In the mid-seventies fraternities were at the low end of their popularity among college freshmen. The decline was due to the rejection of all things associated with the “establishment” by the counter-culture of the sixties, including the Greek system on college campuses. The survival of any fraternity depends on the recruitment of new members; therefore my fraternity devised a strategy involving Cognitive Dissonance to combat the decline.  Every time a freshman to walked through the door of our fraternity house –even if he was predisposed to not want to join – we created dissonance between his belief (I’ll never join a fraternity) and his actions (I’m enjoying myself at this frat house). In doing so, we moved each prospective member one step closer to joining as he reconciled his dissonance with a change in his belief.

A friend recently gave me a great example of how a person’s actions can change their belief.  He told me of a staunch Republican whose son gave her a ticket to Barrak Obama’s inauguration.  Even though she was a strong Rush Limbaugh fan and had been a Republican all her life, when she returned from the Inaugural she told everyone that she had become a Democrat.  This is a classic case of Cognitive Dissonance. She behaved in a way that was inconsistent with her beliefs, and she had to change her belief in order to be consistent with her behavior.

If you are going to change an organization it is necessary to be aware of the factors involving Cognitive Dissonance within the organization.  For example, assume you have been asked to lead an organization whose endemic problem is complacency. The initial challenge will be to change the belief/attitude of your leadership team. Your first step will be to get the leadership to act in a way that creates dissonance between their actions and beliefs. By instituting behavioral change(s) you will be able to change not only their complacent behavior, but also their belief/attitude about complacency. 

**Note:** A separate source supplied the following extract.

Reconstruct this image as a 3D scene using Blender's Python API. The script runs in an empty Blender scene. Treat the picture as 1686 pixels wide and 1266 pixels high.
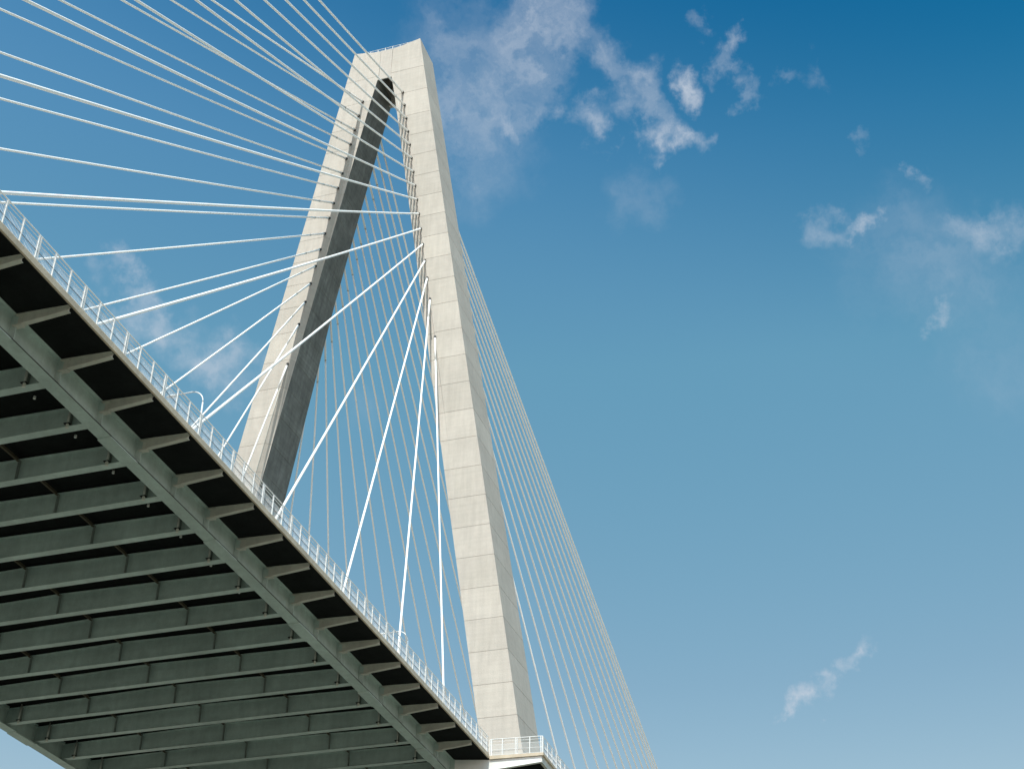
import bpy, bmesh, math, random
from mathutils import Vector, Matrix
random.seed(7)
S = bpy.context.scene
COL = S.collection

# ------------------------------------------------------------------ camera
cd = bpy.data.cameras.new('camera'); cam = bpy.data.objects.new('camera', cd); COL.objects.link(cam)
R = [[0.306375, -0.951893, 0.005891], [0.52632, 0.164238, -0.834274], [0.793172, 0.258702, 0.551319]]
M = Matrix(((R[0][0], -R[1][0], -R[2][0], -49.385),
            (R[0][1], -R[1][1], -R[2][1], -67.405),
            (R[0][2], -R[1][2], -R[2][2], -47.055), (0, 0, 0, 1)))
cam.matrix_world = M
cd.sensor_width = 36.0; cd.lens = 48.53; cd.clip_start = 0.3; cd.clip_end = 60000
S.camera = cam

# ------------------------------------------------------------------ light
SUN = Vector((-0.49, -0.065, 0.85)).normalized()      # towards the sun
elev = math.asin(SUN.z); azim = math.atan2(SUN.x, SUN.y)
w = bpy.data.worlds.new('World'); S.world = w; w.use_nodes = True
nt = w.node_tree; N = nt.nodes; L = nt.links
N.clear()
def nd(t, **k):
    n = N.new(t)
    for a, b in k.items(): setattr(n, a, b)
    return n
def mth(op, a, b=None, clamp=False):
    n = nd('ShaderNodeMath', operation=op, use_clamp=clamp)
    for i, v in enumerate((a, b)):
        if v is None: continue
        if isinstance(v, (int, float)): n.inputs[i].default_value = v
        else: L.new(v, n.inputs[i])
    return n.outputs[0]
sky = nd('ShaderNodeTexSky', sky_type='NISHITA', sun_disc=False)
sky.sun_elevation = elev; sky.sun_rotation = azim
sky.altitude = 0; sky.air_density = 1.0; sky.dust_density = 2.0; sky.ozone_density = 2.5
hs = nd('ShaderNodeHueSaturation'); hs.inputs['Hue'].default_value = 0.475
hs.inputs['Saturation'].default_value = 1.15; hs.inputs['Value'].default_value = 1.0
gm = nd('ShaderNodeGamma'); gm.inputs['Gamma'].default_value = 1.25
L.new(sky.outputs[0], gm.inputs['Color']); L.new(gm.outputs[0], hs.inputs['Color'])
tc = nd('ShaderNodeTexCoord')
sx = nd('ShaderNodeSeparateXYZ'); L.new(tc.outputs['Generated'], sx.inputs[0])
rp = nd('ShaderNodeValToRGB'); L.new(sx.outputs['Z'], rp.inputs['Fac'])
e = rp.color_ramp.elements
e[0].position = .04; e[0].color = (1.15, .98, .98, 1)
e[1].position = .80; e[1].color = (.20, .42, .50, 1)
for ps, c_ in ((.20, (1.02, .54, .39, 1)), (.36, (.86, .54, .43, 1)), (.56, (.78, .65, .525, 1)), (.68, (.54, .565, .545, 1))):
    q = e.new(ps); q.color = c_
mg = nd('ShaderNodeMixRGB', blend_type='MULTIPLY'); mg.inputs['Fac'].default_value = 1
L.new(hs.outputs[0], mg.inputs['Color1']); L.new(rp.outputs[0], mg.inputs['Color2'])
dt = nd('ShaderNodeVectorMath', operation='DOT_PRODUCT'); L.new(tc.outputs['Generated'], dt.inputs[0]); dt.inputs[1].default_value = (0, -.3, .95)
dr = nd('ShaderNodeMapRange', interpolation_type='SMOOTHSTEP'); L.new(dt.outputs['Value'], dr.inputs['Value'])
dr.inputs['From Min'].default_value = .50; dr.inputs['From Max'].default_value = .76
m3 = nd('ShaderNodeMixRGB'); L.new(dr.outputs[0], m3.inputs['Fac']); m3.inputs['Color1'].default_value = (1, 1, 1, 1); m3.inputs['Color2'].default_value = (.06, .62, .74, 1)
m4 = nd('ShaderNodeMixRGB', blend_type='MULTIPLY'); m4.inputs['Fac'].default_value = 1; L.new(mg.outputs[0], m4.inputs['Color1']); L.new(m3.outputs[0], m4.inputs['Color2'])
m2 = nd('ShaderNodeMixRGB', blend_type='MULTIPLY'); m2.inputs['Fac'].default_value = 1
L.new(m4.outputs[0], m2.inputs['Color1']); m2.inputs['Color2'].default_value = (2.1, 1.9, 1.85, 1)
wn = nd('ShaderNodeTexNoise'); wn.inputs['Scale'].default_value = 22; wn.inputs['Detail'].default_value = 7; wn.inputs['Roughness'].default_value = 0.62
L.new(tc.outputs['Generated'], wn.inputs['Vector'])
sub = nd('ShaderNodeVectorMath', operation='SUBTRACT'); L.new(wn.outputs['Color'], sub.inputs[0]); sub.inputs[1].default_value = (.5, .5, .5)
scl = nd('ShaderNodeVectorMath', operation='SCALE'); L.new(sub.outputs[0], scl.inputs[0]); scl.inputs['Scale'].default_value = 0.085
wv = nd('ShaderNodeVectorMath', operation='ADD'); L.new(tc.outputs['Generated'], wv.inputs[0]); L.new(scl.outputs[0], wv.inputs[1])
BL = [(0.6389, 0.1848, 0.7467, 0.0319, 0.8), (0.6541, 0.2029, 0.7287, 0.0257, 0.5), (0.6507, 0.2378, 0.7211, 0.0472, 0.3), (0.6264, 0.2523, 0.7376, 0.0341, 0.25), (0.6686, 0.1537, 0.7276, 0.0179, 0.55), (0.6889, 0.1418, 0.7109, 0.0172, 0.5), (0.7006, 0.1319, 0.7012, 0.0129, 0.5), (0.6938, 0.1746, 0.6986, 0.0164, 0.65), (0.703, 0.1661, 0.6916, 0.0121, 0.5), (0.6847, 0.2056, 0.6992, 0.0121, 0.4), (0.6825, 0.2244, 0.6956, 0.0095, 0.35), (0.7145, 0.127, 0.688, 0.0155, 0.75), (0.7225, 0.116, 0.6815, 0.0138, 0.75), (0.7254, 0.0991, 0.6811, 0.0107, 0.5), (0.7247, 0.0858, 0.6837, 0.0064, 0.35), (0.6923, 0.0965, 0.7152, 0.0141, 0.8), (0.7004, 0.101, 0.7066, 0.0103, 0.5), (0.682, 0.0636, 0.7286, 0.0101, 0.5), (0.693, 0.0651, 0.718, 0.0102, 0.4), (0.7081, 0.0575, 0.7037, 0.0102, 0.35), (0.6646, 0.0826, 0.7427, 0.0084, 0.4), (0.7034, 0.0182, 0.7106, 0.0118, 0.25), (0.7031, 0.0336, 0.7103, 0.0084, 0.2), (0.6916, 0.2464, 0.6789, 0.0391, 0.25), (0.6678, 0.2569, 0.6986, 0.0367, 0.3), (0.7375, 0.1516, 0.6581, 0.0217, 0.16), (0.7436, -0.0064, 0.6686, 0.0084, 0.35), (0.7642, -0.0449, 0.6435, 0.0084, 0.45), (0.7772, 0.0174, 0.629, 0.0136, 0.42), (0.7821, 0.0007, 0.6232, 0.0102, 0.55), (0.7918, -0.0697, 0.6068, 0.0175, 0.35), (0.7927, -0.087, 0.6033, 0.0165, 0.5), (0.7919, -0.1033, 0.6018, 0.0172, 0.42), (0.7883, -0.0568, 0.6127, 0.0125, 0.15), (0.7964, -0.0305, 0.6039, 0.0463, 0.2), (0.809, -0.0631, 0.5844, 0.0375, 0.14), (0.6464, 0.277, 0.711, 0.0258, 0.22), (0.6704, 0.226, 0.7067, 0.0302, 0.3), (0.8231, -0.0352, 0.5668, 0.0084, 0.4), (0.8427, -0.0769, 0.5329, 0.0394, 0.12), (0.9248, 0.0515, 0.3771, 0.0092, 0.95), (0.9281, 0.0606, 0.3674, 0.0076, 0.7), (0.9298, 0.0775, 0.3599, 0.0084, 0.8), (0.9332, 0.0769, 0.3509, 0.0063, 0.4), (0.9342, 0.0923, 0.3447, 0.0109, 0.9), (0.9354, 0.1015, 0.3387, 0.0076, 0.5), (0.6413, 0.4932, 0.5878, 0.0135, 0.75), (0.6286, 0.5082, 0.5887, 0.0101, 0.25), (0.6551, 0.4854, 0.579, 0.0144, 0.55), (0.6712, 0.4795, 0.5653, 0.0213, 0.5), (0.681, 0.4645, 0.5662, 0.0193, 0.55), (0.6976, 0.4592, 0.55, 0.0215, 0.6), (0.7106, 0.4396, 0.5493, 0.0216, 0.6), (0.7645, 0.361, 0.534, 0.0175, 0.12)]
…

For example, you ask one of the members of your leadership team to fire one of his subordinates due to lack of performance. By having the leader actually do the firing you will have provoked dissonance within that leader. The leader will then need to resolve his or her own attitude (we’re a company that tolerates complacency) with their behavior (complacency isn’t tolerated).

Or if you are trying to recruit someone to your cause, one of the easiest ways to get the person interested is for them to give even a small amount of money to it.  The act of giving will cause the person to believe that you have a great cause, and a great organization because of the dissonance created between their belief (I don’t know anything about this organization) and their action (I am a supporter of this organization).

On a personal level, we can see the effect Cognitive Dissonance has on the deepest levels of our lives.  As we change our core beliefs to harmonize with our behaviors - even those behaviors which are not good – we change a part of who we are.  Many of us can remember things we used to believe, but don’t believe now. The change in our beliefs may have come, not because the belief was necessarily wrong, but because our actions were inconsistent with what we believed.

In conclusion, when dealing with a Change Leadership situation, you must first know the endemic core beliefs and attitudes of the organization, and the corresponding systemic realities.  Once you have identified the endemics and systemics, you will be able to apply the principle of Cognitive Dissonance to change the endemic behavior of the organization, and move to the first stage of a change, “Clean up the mess.”